Here's a telling example from the recent scandal annals: the bizarre attempted extortion involving David Letterman. Dave, you probably recall, had been in the habit of bedding various office staffers, as the boyfriend of one of them, a CBS producer named Robert Halderman, discovered by reading his girlfriend's diary. Armed with these revelations, he embarked on a lamebrained scheme to blackmail the married Letterman by offering to sell him a "screenplay treatment," detailing a famous talk show host's secret sex life, for $2 million.

Among the oblivious Halderman's mistakes was thinking we still live in the sort of shame-soaked culture in which one person's secrets can be parlayed into another's gain. The far cannier Letterman knew there was no private/public boundary worth trying to uphold. Dave went to the DA, then simply acknowledged the secret in his next monologue. After a brief publicity burst and a round of jokes—many of them by Letterman at his own expense—everyone got over it. The women involved stayed mum, the sponsors stayed put, and there's Dave making the usual self-loathing jokes every night on TV.

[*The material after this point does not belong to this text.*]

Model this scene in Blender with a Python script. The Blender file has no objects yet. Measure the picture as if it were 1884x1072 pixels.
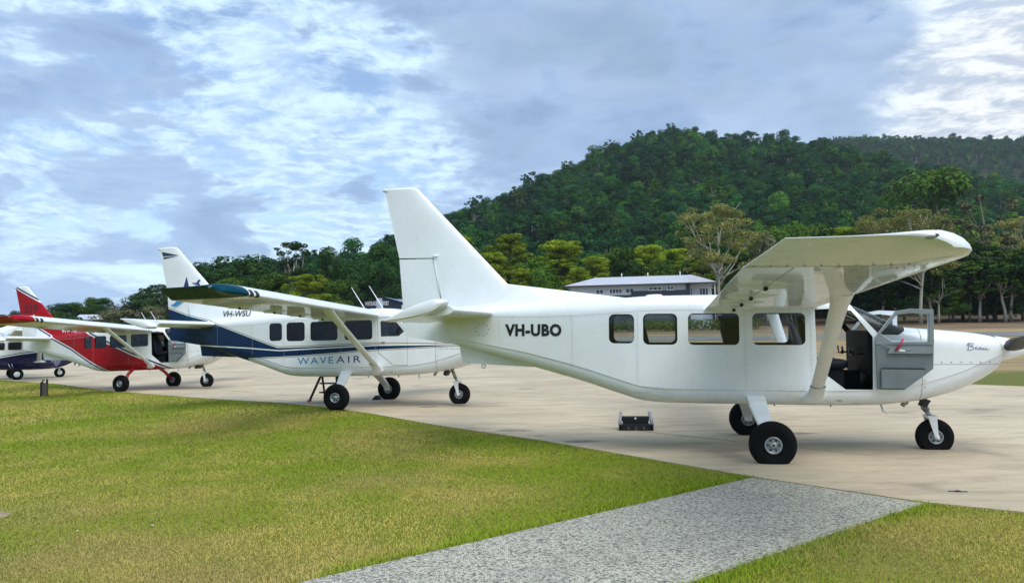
import bpy, bmesh, math, random
import numpy as np
from mathutils import Vector, Matrix, noise as mnoise

R_ = math.radians
scene = bpy.context.scene
col = scene.collection

# ------------------------------------------------------------------ camera
CAM_H = 1.6825
cam_d = bpy.data.cameras.new('camera')
cam = bpy.data.objects.new('camera', cam_d)
col.objects.link(cam)
cam_d.sensor_fit = 'HORIZONTAL'
cam_d.sensor_width = 36.0
cam_d.lens = 36.0 * 1422.0 / 1884.0
cam_d.clip_start = 0.1
cam_d.clip_end = 6000
cam.matrix_world = (Matrix.Translation((0, 0, CAM_H)) @ Matrix.Rotation(math.pi / 2 + 0.05616, 4, 'X')
                    @ Matrix.Rotation(-0.01763, 4, 'Z'))
scene.camera = cam

# ------------------------------------------------------------------ node helpers
class NT:
    def __init__(self, tree):
        self.t = tree
        self.n = tree.nodes
    def add(self, kind, **kw):
        nd = self.n.new(kind)
        for k, v in kw.items():
            setattr(nd, k, v)
        return nd
    def put(self, sock, v):
        if hasattr(v, 'is_linked') or hasattr(v, 'links'):
            self.t.links.new(v, sock)
        elif isinstance(v, (tuple, list)):
            if sock.type == 'RGBA' and len(v) == 3:
                v = (*v, 1)
            sock.default_value = v
        else:
            sock.default_value = v
    def math(self, op, a, b=None, c=None, clamp=False):
        nd = self.add('ShaderNodeMath', operation=op, use_clamp=clamp)
        self.put(nd.inputs[0], a)
        if b is not None:
            self.put(nd.inputs[1], b)
        if c is not None:
            self.put(nd.inputs[2], c)
        return nd.outputs[0]
    def vmath(self, op, a, b=None):
        nd = self.add('ShaderNodeVectorMath', operation=op)
        self.put(nd.inputs[0], a)
        if b is not None:
            self.put(nd.inputs[1], b)
        return nd.outputs['Value'] if op in ('DOT_PRODUCT', 'LENGTH', 'DISTANCE') else nd.outputs[0]
    def mix(self, f, a, b):
        nd = self.add('ShaderNodeMix', data_type='RGBA')
        self.put(nd.inputs[0], f)
        self.put(nd.inputs[6], a)
        self.put(nd.inputs[7], b)
        return nd.outputs[2]
    def noise(self, vec, scale, detail=4, rough=0.55, lac=2.0, dist=0.0):
        nd = self.add('ShaderNodeTexNoise')
        if vec is not None:
            self.put(nd.inputs['Vector'], vec)
        nd.inputs['Scale'].default_value = scale
        nd.inputs['Detail'].default_value = detail
        nd.inputs['Roughness'].default_value = rough
        nd.inputs['Lacunarity'].default_value = lac
        nd.inputs['Distortion'].default_value = dist
        return nd.outputs[0]
    def ramp(self, f, lo, hi, a=0.0, b=1.0, smooth=True):
        nd = self.add('ShaderNodeMapRange', interpolation_type='SMOOTHSTEP' if smooth else 'LINEAR')
        self.put(nd.inputs[0], f)
        nd.inputs[1].default_value = lo
        nd.inputs[2].default_value = hi
        nd.inputs[3].default_value = a
        nd.inputs[4].default_value = b
        return nd.outputs[0]
    def sep(self, v):
        nd = self.add('ShaderNodeSeparateXYZ')
        self.put(nd.inputs[0], v)
        return nd.outputs
    def comb(self, x, y, z):
        nd = self.add('ShaderNodeCombineXYZ')
        for i, v in enumerate((x, y, z)):
            self.put(nd.inputs[i], v)
        return nd.outputs[0]

# ------------------------------------------------------------------ world: sky with broken cloud
SUN_EL, SUN_AZ = 60.0, 148.0     # degrees; azimuth measured from +Y (view) towards +X (right)
world = bpy.data.worlds.new('World')
scene.world = world
world.use_nodes = True
w = NT(world.node_tree)
w.n.clear()
wout = w.add('ShaderNodeOutputWorld')
sky = w.add('ShaderNodeTexSky', sky_type='NISHITA')
sky.sun_disc = False
sky.sun_elevation = R_(SUN_EL)
sky.sun_rotation = R_(SUN_AZ)
sky.air_density = 1.0
sky.dust_density = 0.6
sky.ozone_density = 2.0
tc = w.add('ShaderNodeTexCoord')
dvec = w.vmath('NORMALIZE', tc.outputs['Generated'])
dx, dy, dz = w.sep(dvec)
dzc = w.math('MAXIMUM', dz, 0.0)
inv = w.math('DIVIDE', 1.0, w.math('ADD', dzc, 0.13))
plane = w.comb(w.math('MULTIPLY', dx, inv), w.math('MULTIPLY', dy, inv), 0.0)
def lobe(px, py, width):
    """soft lobe of the cloud deck around a direction of the sky"""
    a, b = (px - 942) / 1422.0, -(py - 536) / 1422.0 + 0.056
    v = Vector((a, 1, b)).normalized()
    dot = w.vmath('DOT_PRODUCT', dvec, tuple(v))
    return w.ramp(dot, math.cos(R_(width)), 1.0)
warp = w.vmath('SUBTRACT', w.comb(w.noise(plane, 1.1, 3, 0.5), w.noise(w.vmath('ADD', plane, (5, 5, 0)), 1.1, 3, 0.5), 0.5), (0.5, 0.5, 0.5))
ws = w.add('ShaderNodeVectorMath', operation='SCALE')
w.put(ws.inputs[0], warp)
ws.inputs['Scale'].default_value = 0.55
pw = w.vmath('ADD', plane, ws.outputs[0])
n_big = w.noise(pw, 1.15, 4, 0.5)
n_mid = w.noise(w.vmath('ADD', pw, (7.3, 1.1, 0.0)), 2.6, 9, 0.60)
n_fine = w.noise(w.vmath('ADD', pw, (3.1, 9.7, 0.0)), 9.0, 7, 0.62)
n_soft = w.noise(w.vmath('ADD', pw, (1.7, 4.2, 0.0)), 1.6, 5, 0.5)
n_cum = w.noise(w.vmath('MULTIPLY', w.vmath('ADD', dvec, (0.31, 0.2, 0.0)), (1.0, 1.0, 2.4)), 6.6, 10, 0.55, dist=0.3)
g_right = lobe(1300, -60, 34)
g_rt2 = lobe(1250, 120, 22)
g_left = lobe(90, 340, 15)
g_tl = lobe(20, 30, 15)
b_mid = lobe(520, 390, 24)
g_top = lobe(720, -60, 20)
b_right = lobe(1960, 215, 14.5)
low_band = w.math('MULTIPLY', w.ramp(dz, 0.10, 0.18), w.ramp(dz, 0.24, 0.36, 1, 0))
# thin bright high cloud with blue gaps
hi = w.math('ADD', w.math('MULTIPLY', n_mid, 0.70), w.math('MULTIPLY', n_fine, 0.30))
hi = w.math('ADD', hi, w.math('MULTIPLY', g_right, 0.15))
for q in ((685, 150, 3.2), (180, 80, 4), (700, 330, 4), (620, 100, 3.2), (330, 420, 5)):
    hi = w.math('SUBTRACT', hi, w.math('MULTIPLY', lobe(*q), 0.13))
hi_m = w.ramp(hi, 0.37, 0.53, 0.06, 1.0)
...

By contrast, regard John Edwards, the current poster boy for public downfall, who tried valiantly to keep his secret. This was the real scandal in an age of compulsive disclosure, exceeding even the sexual transgressions. He lied, he lied some more, he seemed to think there was a zone of privacy big enough for his mistress and love child. When he finally apologized, he said all the wrong things: He explained that he was a narcissist and an egotist, but this was a case of stating the obvious. (As Susan Wise Bauer points out in The Art of the Public Grovel: Sexual Sin and Public Confession in America, the rituals of public confession must be strictly observed; an apology is not the same thing as a confession.) But the Edwards scandal was a satisfying scandal in the classic sense: propelled by unbelievable levels of self-deception and revealing the human animal at its most incoherent. Shame was allocated, with both scandalizer and public fulfilling their traditional roles. Edwards doesn't seem due for a quickie redemption anytime soon.

On the other hand, there's Newt Gingrich, hypocrite extraordinaire and as shameless as they come. Here were all the constituent elements of scandal, yet nothing happened! Newt did belatedly confess (to sanctimonious Focus on the Family founder James Dobson) his own affair with an intern, conducted while trying to hound Bill Clinton out of office for similar activities; he was driven from the House leadership by a pileup of ethics charges Yet now there are noises that he'll be running for something again. Like president. Apparently even for the most ardent conservatives, his devoted fan base, shame doesn't have the traction it once did, despite all the bloviating about social decline.

This is rather useful information about the moral and political contradictions of our times. When people talk in embarrassed tones about being addicted to scandal, it's as if they think the only way to be serious about the big questions of the moment is to speak of lofty matters in lofty ways. I've been arguing the reverse in this series of essays: that the only way to understand our cultural moment is to be addicted to scandal.